📣 « Donc polémiquons plutôt sur l’écriture inclusive »

Suite à un appel du média à réactions à l’actualité d’interdiction de l’écriture inclusive à l’école, Judith, professeure dans un collège, a proposé un nouveau texte de témoignage sur ce qu’elle vit aujourd’hui avec l’Éducation nationale. Elle avait déjà publié une première lettre ouverte à Jean-Michel Blanquer en 2019.

Hier, le ministre de l’Éducation nationale a fait paraître un décret interdisant l’écriture inclusive à l’école. Me voilà officiellement hors-la-loi. Car oui, j’utilise l’écriture inclusive en classe depuis 3 ou 4 ans environ.

Pourquoi donc ? Et bien parce que j’en ai assez de cette langue sexiste où le masculin l’emporte sur le féminin. Donc de la même manière que je dis « bonjour à toutes et à tous », que j’ai remplacé « droits de l’homme » par « droits humains », que j’essaye d’utiliser un maximum de tournures qui ne m’obligent pas à dire le féminin et le masculin (les exploitations agricoles plutôt que les agriculteur·trice·s), que je suis une professeure ou une enseignante, j’utilise l’écriture inclusive en classe.

Comment je fais ? Je l’explique en début d’année quand j’écris un titre où elle va se retrouver et quand j’écris un mot au tableau. Voilà. Libre aux élèves de recopier ou non ainsi. Je leur précise toujours que ce n’est pas obligatoire. Ah si, l’écriture inclusive se retrouvera dans mes cours tapés et mis en ligne. En vrai, elle n’est que peu présente.

Alors quand je lis dans la presse que je mets en péril la scolarité de milliards d’élèves qui ne sauront plus écrire le français, ça me fait doucement rigoler et puis finalement, ça m’énerve. Ce qui m’énerve surtout, c’est l’hypocrisie. Sous prétexte que c’est compliqué pour les dyslexiques (ce que je peux comprendre, mais encore une fois, je ne l’impose pas), on interdit une évolution égalitaire de la langue. Quand on sait le parcours du combattant pour les familles de dyslexiques pour obtenir un rendez-vous et la reconnaissance, quand on sait l’absence de moyens (pas assez d’assistant·e de vie scolaire, pas assez d’ordinateurs, pas de possibilité d’avoir un tiers-temps dans les contrôles réguliers, …) et quand on sait combien l’Éducation nationale se moque des troubles de l’apprentissage et nous laisse nous dépatouiller chaque jour face à ça, écoutez, oui, finalement, je suis en colère.
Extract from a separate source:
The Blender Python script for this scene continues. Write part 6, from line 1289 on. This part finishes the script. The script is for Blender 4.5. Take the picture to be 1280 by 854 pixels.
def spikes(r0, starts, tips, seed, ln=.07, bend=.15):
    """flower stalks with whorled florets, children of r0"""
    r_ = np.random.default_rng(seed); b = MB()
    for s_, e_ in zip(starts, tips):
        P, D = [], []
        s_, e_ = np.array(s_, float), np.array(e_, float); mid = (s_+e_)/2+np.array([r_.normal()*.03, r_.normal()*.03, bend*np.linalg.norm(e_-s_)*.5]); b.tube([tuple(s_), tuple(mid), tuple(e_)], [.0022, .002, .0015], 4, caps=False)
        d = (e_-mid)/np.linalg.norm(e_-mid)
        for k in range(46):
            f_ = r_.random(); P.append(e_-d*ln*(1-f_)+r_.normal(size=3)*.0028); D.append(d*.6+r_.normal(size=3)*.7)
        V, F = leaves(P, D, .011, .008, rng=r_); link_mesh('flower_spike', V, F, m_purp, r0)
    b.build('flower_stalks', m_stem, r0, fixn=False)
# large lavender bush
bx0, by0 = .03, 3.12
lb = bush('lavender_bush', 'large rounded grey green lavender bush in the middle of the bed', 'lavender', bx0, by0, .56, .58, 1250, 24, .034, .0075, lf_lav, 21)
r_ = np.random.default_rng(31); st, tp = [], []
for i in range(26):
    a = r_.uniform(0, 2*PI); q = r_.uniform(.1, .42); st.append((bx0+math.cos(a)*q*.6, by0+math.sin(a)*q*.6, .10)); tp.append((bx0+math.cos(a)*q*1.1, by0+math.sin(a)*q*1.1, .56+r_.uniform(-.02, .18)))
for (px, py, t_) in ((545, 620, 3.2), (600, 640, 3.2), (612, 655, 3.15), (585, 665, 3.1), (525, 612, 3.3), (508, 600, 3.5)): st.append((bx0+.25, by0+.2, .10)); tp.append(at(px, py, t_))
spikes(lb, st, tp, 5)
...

En colère et en même temps, pas dupe. Pourquoi cette polémique, là, maintenant ? Parce que les autotests arrivent seulement dans les établissements et pas en nombres suffisants. En ce moment, les établissements doivent règlementer l’accès aux autotests avec des personnes prioritaires, puis moins prioritaires, etc. Donc des lycéen·ne·s qui se testent dans 10 jours ? LOL. Non. Cela n’arrivera pas. Parce que la réalité, c’est qu’encore une fois, notre ministère ne protège ni les enfants ni les adultes des établissements. Mais, il ne faut pas le dire. Donc polémiquons plutôt sur l’écriture inclusive, grand péril du monde et de la civilisation. Rappelez-vous que quand on accusait le ministère de la Recherche de laisser tomber les étudiants, pouf ! Une polémique autour des prières dans les couloirs des universités est née au Sénat. Comment des étudiant·e·s qui ne vont pas en cours, dans des universités fermées, peuvent prier dans les couloirs ? Honnêtement, je ne sais toujours pas. Serait-ce un gros mensonge pour cacher les suicides réguliers ? Pensez-vous …

Donc, des personnels et des élèves toujours en danger (de mort doit-on le rappeler, si formes graves et comorbidités), mais le plus important, c’était de me rendre hors-la-loi. Parce que je suis une méchante féministe qui veut l’égalité entre les femmes et les hommes et que les filles se reconnaissent aussi dans les histoires et les espaces que je leur enseigne. Pour qu’elles soient des citoyennes conscientes de leur valeur et non pas, juste « des féminins relégués derrière le masculin ».

Judith, professeure dans un collège.